Slashdot Mirror


ESP8266 Basic Interpreter Lowers IoT Entry Bar For Amateur Programmers (esp8266basic.com)

New submitter mmiscool writes: ESP8266 Basic is a project less than 6 moths old. It is open source and designed specifically for the internet of things. The ESP8266 microcontroller costs less than $3, and once the basic firmware is loaded to the device a user can connect to it using Wi-Fi and start programming right inside their web browser. No wires, no software or plugins to install. Just a simple text editor. There is now a community, primarily older folks who fell in love with Basic on the Commodore, who are using it for controlling a variety of projects. The code is amazingly simple and includes commands for interfacing with neo pixels, OLED displays, Temperature sensors, hobby servo motors and of course the blinky LED. It also provides commands for browser widgets that can be used to construct interfaces for the device like textboxes, buttons, sliders and dropdowns. The bottom line is that Basic is not dead, and has finally made its way into the internet of things. Make last year ran a three-part series on the chip (here's part one), but things have advanced quite a bit since then, when people were first noticing that the ESP8266 is more powerful than the tasks for which it was first marketed.

6 of 112 comments (clear)

  1. Older people who feel in love with basic on c64 by Anonymous Coward · · Score: 2, Insightful

    (Blushes)

    1. Re:Older people who feel in love with basic on c64 by Desty · · Score: 3, Insightful

      It is true... C64 "V2" Basic was my first taste of programming and I was pretty much hooked straight away, even though it was a fairly unpleasant dialect, with line numbers and no auto-renumbering function, only two significant characters in variable names (so "speed" and "spinning" were the same variable, leading to code with awful variable names) and the lack of any commands for controlling the audio hardware or doing anything with video other than writing characters and symbols. The only way to make sound or create sprites (or even change the screen colours) was to use POKE commands to write to arbitrary memory locations (generally through trial and error, as a kid with no documentation, before the web existed).

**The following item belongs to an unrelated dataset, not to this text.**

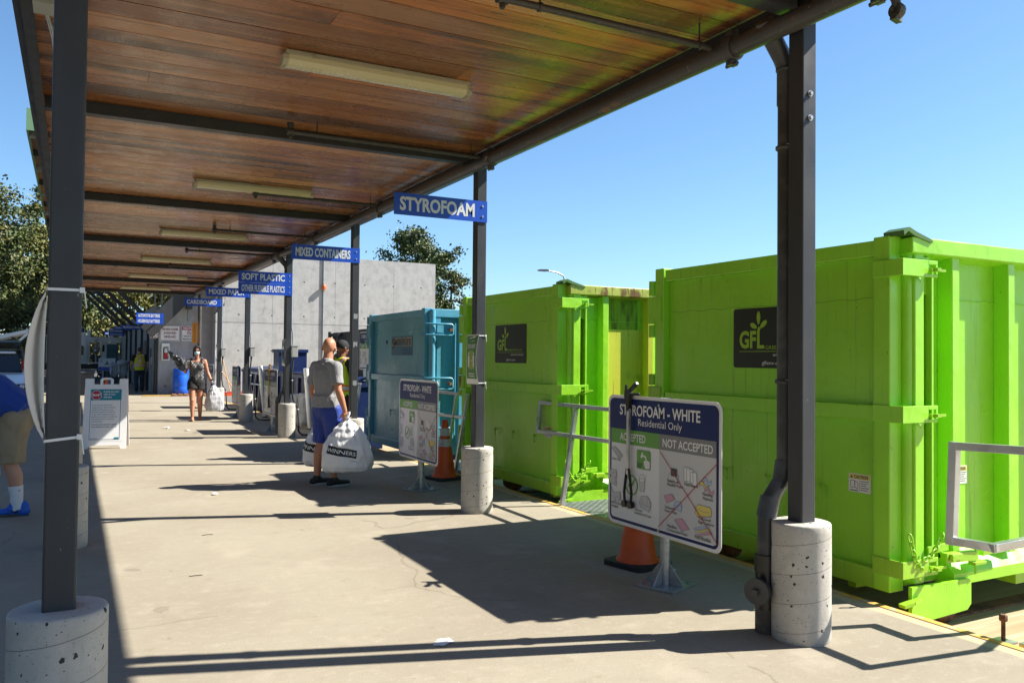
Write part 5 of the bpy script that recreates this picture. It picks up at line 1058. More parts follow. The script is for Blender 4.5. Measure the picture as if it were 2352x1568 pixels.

      Still, there was enough magic there that once you'd really gotten a taste for it, there was no going back. On the plus side, almost every programming language after that seemed really reasonable if not generous :)

  2. Re:Why BASIC by dacut · · Score: 4, Insightful

    Whose idea was to choose an interpreted language for the extremely slow 8-bit home computers?

    Because fitting a compiler into the tight memory constraints was next to impossible. The BASIC ROM on the C64 was 8 kB; per Wikipedia, this is what forced Commodore to revert to v2.0 BASIC, which lacked even disk directory listing commands (remember LOAD "$", 8 and how it would clobber whatever you had in memory?).

    Applesoft BASIC, which had these features, used 10k of ROM by comparison. Apple's earlier Integer BASIC was about the same size, but gave up floating-point support.

    BASIC made it easy for beginners (like myself) to get something working. If Commodore had only included an assembler, for example, this would have been too steep of a learning curve for most folks and they would likely have bought something else that did have an interpreter. That said, anyone writing "real" programs wrote them in assembly; you had to resort to extreme tricks to get decent graphics on these systems. If you haven't seen it, I highly recommend picking up a copy of Racing the Beam , which documents all the trickery that programmers for the Atari 2600 (which had weirder hardware but still was 65xx-based) had to resort to in order to make even halfway decent games.

  3. There's already an interpreted language on ESP8266 by Lurks · · Score: 4, Insightful

    Since it hasn't been mentioned here. The ESP8266 is no stranger to interpreted languages. The NodeMCU firmware offers a Lua interpreter. It's been around for longer than this BASIC project and is now fairly robust. I have created a couple of projects with it and been pleasantly surprised, particularly with support for the u8glib library. This is just outstanding.

    There's lots of reasons to like an interpreted language on a device like this. That said, the hardware/libraries integration and maturity is way more important than exactly what interpreted language. I feel a tag nostalgic for BASIC but I don't really see the utility over the excellent NodeMCU firmware. There's even an online firmware builder that allows you to select which features, ostensibly hardware protocols and the like, to bake in so you can maximize how much free heap there is. http://nodemcu-build.com/

  4. I must be old... by anchovy_chekov · · Score: 4, Insightful

    I remember when Basic was spelt BASIC, as in.. you know.. an acronym.

  5. FTFY by QuietLagoon · · Score: 3, Insightful
    ESP8266 Basic Interpreter Lowers IoT Entry Bar For Creating Security Vulnerabilities in IoT Devices.

    .
    Just what we need ... a bunch of people who know little about security programming the IoT.